Porque este conto, esta história, cada novela, cada romance, cada thriller, cada policial, cada suspense, é sempre notícia de crime, alimento que nos sacia a nossa fome sangue, nos expurga a vontade de matar, de nos vingarmos do sonho, mantendo-nos indesmentivelmente inocentes, sem mácula nem mancha de sangue, a não ser aquela que o inconsciente inaudito nos permite observar.

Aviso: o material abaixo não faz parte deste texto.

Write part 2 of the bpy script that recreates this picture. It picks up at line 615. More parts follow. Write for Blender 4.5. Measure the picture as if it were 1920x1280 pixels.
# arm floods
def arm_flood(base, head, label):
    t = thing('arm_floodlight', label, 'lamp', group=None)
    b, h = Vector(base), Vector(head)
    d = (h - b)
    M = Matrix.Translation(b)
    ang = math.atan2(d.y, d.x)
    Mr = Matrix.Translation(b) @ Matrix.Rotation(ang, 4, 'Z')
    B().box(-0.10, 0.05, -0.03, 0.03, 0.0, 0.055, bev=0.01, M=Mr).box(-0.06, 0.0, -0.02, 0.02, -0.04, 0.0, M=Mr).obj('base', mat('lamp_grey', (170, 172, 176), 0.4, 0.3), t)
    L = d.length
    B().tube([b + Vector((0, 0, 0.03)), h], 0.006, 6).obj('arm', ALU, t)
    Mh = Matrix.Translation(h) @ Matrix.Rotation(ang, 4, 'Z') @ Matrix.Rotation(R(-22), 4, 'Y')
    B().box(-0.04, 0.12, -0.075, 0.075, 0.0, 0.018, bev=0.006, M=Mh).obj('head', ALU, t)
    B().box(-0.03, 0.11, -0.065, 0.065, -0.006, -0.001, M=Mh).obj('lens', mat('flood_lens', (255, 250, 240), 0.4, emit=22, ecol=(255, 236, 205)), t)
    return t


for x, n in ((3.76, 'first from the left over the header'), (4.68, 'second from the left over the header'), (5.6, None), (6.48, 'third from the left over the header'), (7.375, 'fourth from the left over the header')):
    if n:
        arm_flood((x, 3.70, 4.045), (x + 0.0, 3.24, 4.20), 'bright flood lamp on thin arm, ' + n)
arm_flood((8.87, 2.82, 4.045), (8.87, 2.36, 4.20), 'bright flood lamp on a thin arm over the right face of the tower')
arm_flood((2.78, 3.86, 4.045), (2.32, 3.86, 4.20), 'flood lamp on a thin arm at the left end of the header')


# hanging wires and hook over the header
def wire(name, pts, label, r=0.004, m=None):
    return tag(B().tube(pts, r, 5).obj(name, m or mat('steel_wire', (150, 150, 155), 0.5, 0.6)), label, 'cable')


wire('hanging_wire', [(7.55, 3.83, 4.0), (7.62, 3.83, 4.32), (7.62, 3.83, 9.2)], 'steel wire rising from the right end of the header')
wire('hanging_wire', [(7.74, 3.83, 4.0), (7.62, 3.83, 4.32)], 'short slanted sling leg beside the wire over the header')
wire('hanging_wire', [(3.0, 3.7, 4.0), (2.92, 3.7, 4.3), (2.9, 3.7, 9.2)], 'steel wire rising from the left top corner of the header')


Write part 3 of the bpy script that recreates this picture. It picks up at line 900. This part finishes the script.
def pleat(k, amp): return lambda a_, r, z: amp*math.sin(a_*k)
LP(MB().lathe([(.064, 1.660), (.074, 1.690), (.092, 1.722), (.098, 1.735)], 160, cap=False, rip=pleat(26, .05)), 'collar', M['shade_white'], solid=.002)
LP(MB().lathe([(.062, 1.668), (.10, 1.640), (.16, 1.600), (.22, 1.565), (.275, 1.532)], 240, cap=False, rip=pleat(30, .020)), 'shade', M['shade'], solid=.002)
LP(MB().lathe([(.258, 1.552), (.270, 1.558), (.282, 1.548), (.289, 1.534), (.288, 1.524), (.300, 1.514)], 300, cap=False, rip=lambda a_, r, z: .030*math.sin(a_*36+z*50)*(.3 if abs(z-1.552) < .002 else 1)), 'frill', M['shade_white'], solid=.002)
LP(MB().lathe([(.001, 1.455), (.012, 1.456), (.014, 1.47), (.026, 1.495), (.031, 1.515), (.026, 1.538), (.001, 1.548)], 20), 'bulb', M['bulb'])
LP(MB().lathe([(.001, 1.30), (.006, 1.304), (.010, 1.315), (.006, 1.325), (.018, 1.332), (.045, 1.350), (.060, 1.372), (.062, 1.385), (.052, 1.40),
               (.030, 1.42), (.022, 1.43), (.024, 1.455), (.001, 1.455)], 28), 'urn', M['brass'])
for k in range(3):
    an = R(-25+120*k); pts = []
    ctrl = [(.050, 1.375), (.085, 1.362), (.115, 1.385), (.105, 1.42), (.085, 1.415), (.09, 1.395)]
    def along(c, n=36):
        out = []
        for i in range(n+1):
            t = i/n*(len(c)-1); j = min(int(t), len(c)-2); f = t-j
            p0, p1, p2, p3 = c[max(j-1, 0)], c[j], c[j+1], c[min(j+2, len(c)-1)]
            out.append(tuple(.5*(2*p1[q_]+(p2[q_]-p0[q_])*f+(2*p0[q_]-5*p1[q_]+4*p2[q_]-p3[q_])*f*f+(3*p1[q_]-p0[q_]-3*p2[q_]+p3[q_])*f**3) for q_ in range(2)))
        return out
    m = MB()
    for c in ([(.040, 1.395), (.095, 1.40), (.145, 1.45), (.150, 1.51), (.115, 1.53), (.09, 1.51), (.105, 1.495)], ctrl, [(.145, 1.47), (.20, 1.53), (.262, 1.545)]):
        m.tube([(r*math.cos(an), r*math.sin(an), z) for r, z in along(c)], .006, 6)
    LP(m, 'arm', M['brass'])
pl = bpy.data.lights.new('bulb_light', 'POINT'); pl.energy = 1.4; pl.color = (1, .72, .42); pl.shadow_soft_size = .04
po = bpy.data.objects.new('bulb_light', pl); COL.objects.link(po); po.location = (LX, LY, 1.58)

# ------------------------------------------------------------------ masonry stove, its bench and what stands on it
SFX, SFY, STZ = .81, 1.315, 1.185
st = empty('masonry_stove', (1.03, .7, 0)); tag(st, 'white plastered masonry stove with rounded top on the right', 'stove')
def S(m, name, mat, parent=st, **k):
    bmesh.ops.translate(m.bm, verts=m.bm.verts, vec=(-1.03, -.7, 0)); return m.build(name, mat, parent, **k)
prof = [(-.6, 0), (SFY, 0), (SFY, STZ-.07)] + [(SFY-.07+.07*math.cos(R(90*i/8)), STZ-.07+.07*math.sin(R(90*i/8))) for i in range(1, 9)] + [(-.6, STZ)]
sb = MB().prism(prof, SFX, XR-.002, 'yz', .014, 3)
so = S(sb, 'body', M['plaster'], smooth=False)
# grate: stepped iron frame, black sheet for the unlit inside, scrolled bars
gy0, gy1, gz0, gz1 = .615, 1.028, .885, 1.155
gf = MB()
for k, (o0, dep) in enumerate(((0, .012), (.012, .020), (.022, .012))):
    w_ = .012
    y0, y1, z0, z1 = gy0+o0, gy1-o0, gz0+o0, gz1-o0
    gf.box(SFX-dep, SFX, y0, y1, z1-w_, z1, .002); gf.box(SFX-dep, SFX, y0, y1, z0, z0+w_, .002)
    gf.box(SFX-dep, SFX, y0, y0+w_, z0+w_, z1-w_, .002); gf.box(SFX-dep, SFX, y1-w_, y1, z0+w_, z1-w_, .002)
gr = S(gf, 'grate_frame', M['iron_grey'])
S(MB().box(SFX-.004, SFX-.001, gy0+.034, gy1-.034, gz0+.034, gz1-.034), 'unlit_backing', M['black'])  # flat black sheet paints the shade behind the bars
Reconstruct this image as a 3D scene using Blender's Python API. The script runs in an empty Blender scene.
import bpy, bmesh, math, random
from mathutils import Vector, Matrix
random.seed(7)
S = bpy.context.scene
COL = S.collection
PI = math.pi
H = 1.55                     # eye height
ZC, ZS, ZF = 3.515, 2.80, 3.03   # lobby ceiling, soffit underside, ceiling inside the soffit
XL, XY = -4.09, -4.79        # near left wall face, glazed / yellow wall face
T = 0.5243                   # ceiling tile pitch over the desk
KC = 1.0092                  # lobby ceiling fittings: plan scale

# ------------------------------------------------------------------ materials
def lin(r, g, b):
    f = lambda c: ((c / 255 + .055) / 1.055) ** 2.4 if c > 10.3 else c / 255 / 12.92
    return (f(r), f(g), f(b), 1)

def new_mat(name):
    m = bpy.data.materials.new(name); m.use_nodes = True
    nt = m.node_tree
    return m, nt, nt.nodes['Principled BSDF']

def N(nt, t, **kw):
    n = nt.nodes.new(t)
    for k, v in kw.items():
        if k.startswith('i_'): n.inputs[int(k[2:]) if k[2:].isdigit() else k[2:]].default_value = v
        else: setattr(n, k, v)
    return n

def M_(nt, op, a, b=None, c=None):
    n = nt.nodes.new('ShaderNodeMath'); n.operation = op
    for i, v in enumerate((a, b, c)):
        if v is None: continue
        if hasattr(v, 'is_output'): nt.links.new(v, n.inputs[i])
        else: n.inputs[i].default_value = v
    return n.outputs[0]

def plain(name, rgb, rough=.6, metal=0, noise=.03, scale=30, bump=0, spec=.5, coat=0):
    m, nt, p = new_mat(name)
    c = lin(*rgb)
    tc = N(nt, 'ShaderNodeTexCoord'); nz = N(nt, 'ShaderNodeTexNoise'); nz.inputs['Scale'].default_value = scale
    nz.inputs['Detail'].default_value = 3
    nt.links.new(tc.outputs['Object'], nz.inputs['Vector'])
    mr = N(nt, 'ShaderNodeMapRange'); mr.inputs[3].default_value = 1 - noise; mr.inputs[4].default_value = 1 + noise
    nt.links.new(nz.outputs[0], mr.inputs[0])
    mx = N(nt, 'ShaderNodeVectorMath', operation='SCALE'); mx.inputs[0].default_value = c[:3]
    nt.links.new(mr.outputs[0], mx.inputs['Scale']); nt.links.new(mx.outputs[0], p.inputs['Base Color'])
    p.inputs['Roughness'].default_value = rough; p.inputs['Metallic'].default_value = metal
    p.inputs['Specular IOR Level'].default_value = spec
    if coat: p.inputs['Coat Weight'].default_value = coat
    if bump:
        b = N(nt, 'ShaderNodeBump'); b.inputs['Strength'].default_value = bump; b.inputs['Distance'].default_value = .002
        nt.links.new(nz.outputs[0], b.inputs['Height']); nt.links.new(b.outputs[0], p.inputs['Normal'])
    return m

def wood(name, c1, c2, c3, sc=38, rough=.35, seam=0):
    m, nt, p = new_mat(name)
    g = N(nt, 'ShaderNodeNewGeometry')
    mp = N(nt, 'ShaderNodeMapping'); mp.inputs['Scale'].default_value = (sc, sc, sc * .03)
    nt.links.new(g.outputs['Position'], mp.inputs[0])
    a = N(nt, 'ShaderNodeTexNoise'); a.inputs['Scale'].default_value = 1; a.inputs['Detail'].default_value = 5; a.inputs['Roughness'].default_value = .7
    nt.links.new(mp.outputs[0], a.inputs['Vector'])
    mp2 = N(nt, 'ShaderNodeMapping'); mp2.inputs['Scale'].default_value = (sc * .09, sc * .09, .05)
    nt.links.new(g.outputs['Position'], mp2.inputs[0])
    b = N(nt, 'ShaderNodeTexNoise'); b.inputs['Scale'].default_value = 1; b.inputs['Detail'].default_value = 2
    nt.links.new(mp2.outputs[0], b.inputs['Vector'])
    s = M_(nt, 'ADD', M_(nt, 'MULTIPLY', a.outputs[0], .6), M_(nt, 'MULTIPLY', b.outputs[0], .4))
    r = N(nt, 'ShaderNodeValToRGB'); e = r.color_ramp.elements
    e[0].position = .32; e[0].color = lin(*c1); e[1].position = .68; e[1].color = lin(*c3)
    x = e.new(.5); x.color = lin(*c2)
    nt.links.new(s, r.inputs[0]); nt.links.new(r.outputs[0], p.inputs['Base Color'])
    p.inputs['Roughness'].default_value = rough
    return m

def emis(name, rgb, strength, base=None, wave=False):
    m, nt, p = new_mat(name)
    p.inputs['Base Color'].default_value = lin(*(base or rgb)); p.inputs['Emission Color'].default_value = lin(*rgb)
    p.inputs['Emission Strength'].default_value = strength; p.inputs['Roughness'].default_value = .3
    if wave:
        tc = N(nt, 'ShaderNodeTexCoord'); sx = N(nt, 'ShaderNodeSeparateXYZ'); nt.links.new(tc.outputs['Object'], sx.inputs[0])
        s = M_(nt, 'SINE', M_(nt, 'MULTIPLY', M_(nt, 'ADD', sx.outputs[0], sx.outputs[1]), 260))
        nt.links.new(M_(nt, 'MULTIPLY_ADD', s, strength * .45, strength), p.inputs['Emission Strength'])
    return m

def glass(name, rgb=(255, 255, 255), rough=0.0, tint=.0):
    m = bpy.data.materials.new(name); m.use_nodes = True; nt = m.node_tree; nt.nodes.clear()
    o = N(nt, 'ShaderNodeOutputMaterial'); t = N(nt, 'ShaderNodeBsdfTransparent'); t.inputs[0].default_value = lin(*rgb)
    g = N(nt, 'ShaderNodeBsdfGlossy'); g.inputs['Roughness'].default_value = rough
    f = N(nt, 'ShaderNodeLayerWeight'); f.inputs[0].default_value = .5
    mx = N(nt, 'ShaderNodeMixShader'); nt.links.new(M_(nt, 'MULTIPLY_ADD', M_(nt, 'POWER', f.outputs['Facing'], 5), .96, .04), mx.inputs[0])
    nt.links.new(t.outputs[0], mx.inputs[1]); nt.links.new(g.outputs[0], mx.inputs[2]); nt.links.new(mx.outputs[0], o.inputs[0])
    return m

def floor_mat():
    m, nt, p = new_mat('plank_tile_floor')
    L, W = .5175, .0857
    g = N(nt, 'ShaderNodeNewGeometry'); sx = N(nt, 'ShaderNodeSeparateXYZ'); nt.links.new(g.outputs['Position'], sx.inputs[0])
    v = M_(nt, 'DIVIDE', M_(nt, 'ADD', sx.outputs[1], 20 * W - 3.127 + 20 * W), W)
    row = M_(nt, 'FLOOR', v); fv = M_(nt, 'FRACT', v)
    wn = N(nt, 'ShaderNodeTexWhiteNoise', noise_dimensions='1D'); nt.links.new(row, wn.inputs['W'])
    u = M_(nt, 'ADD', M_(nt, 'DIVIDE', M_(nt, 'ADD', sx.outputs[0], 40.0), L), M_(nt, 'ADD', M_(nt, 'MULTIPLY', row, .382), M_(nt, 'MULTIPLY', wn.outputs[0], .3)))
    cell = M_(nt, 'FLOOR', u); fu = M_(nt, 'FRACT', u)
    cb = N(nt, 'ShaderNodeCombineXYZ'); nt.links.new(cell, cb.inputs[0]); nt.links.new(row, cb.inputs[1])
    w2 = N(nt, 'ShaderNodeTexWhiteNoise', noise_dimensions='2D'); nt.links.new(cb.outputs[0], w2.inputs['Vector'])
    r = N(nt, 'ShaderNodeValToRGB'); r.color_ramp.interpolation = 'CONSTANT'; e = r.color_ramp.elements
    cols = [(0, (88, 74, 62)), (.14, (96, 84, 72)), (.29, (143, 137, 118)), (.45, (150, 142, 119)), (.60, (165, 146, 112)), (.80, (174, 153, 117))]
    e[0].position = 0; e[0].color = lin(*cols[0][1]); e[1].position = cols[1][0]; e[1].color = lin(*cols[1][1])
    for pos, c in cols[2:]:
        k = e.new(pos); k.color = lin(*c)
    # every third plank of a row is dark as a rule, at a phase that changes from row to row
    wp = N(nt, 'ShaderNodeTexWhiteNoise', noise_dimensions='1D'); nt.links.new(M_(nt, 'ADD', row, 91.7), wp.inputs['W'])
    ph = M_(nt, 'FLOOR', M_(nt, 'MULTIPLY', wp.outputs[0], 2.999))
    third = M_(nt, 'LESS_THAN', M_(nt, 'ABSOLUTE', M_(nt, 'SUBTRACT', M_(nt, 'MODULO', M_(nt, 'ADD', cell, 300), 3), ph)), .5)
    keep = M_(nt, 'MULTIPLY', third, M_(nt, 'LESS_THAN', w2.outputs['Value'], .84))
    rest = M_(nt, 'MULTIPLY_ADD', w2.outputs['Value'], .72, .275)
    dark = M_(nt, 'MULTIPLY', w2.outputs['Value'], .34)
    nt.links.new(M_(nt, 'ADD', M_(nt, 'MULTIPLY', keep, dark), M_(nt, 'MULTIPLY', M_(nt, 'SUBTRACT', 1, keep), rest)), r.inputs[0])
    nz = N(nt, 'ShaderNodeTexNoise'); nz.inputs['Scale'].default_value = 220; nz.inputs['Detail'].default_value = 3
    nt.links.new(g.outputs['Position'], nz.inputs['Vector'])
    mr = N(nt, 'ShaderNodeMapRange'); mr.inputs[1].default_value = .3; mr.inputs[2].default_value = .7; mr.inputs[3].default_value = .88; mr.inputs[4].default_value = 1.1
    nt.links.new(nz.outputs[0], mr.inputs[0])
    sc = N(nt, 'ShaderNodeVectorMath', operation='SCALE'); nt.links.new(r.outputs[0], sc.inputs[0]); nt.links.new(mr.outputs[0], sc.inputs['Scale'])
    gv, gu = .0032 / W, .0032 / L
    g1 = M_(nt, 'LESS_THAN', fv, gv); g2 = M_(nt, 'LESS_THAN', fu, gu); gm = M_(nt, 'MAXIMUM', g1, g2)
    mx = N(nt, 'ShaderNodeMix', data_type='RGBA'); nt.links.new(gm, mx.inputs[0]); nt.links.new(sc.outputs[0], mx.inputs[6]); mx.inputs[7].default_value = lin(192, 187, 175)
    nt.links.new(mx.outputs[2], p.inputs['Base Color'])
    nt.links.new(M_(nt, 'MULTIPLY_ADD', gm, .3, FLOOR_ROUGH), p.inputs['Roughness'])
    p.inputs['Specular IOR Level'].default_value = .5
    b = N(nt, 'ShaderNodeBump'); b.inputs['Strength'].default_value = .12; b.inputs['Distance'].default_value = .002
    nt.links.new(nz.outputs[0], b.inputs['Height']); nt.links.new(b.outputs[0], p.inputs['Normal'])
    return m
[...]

Gostava de pensar que este conto é nuclear à obra do autor, lhe serviu de matriz para outras e mais minuciosas histórias, embora careça de argumentos que o corroborem. Sei o poder do conto, como ele pode tornar-se mais importante que a vida ou a teoria dela. No entanto, nenhum detective pode trabalhar sem equipa e respectivos equipamentos, lupas e coisas assim, para bisbilhotar os bastidores de António Andrade Albuquerque, conhecido pelo discreto autor Dick Haskins (cão e corruptela de actor de cinema – Jack Hawkins), cujo pseudónimo foi mais que isso, mas igualmente um instrumento de ocultação ao serviço de um director editorial, precisamente das Edições DH DêAgá, na concretização de um crime, cujo cadáver todos ajudamos a esconder, não o lendo amiúde nem com a concentração maior que qualquer outro género nos exige, porque o não levamos erradamente a sério, nem por literatura séria, ainda que os seus autores percam o sono por causa de gralhas, quando os seus textos atingem o prelo.
Pois bem: importa tirar esse crime a limpo, denunciá-lo aos quatro ventos, implantar-lhe as cinco chagas, infligir o castigo da memória a quem o cometeu, retirar do quase anonimato o homem que inventou outro homem para poder viver para as letras portuguesas, por letras, com letras e de letras. Algumas a pagar!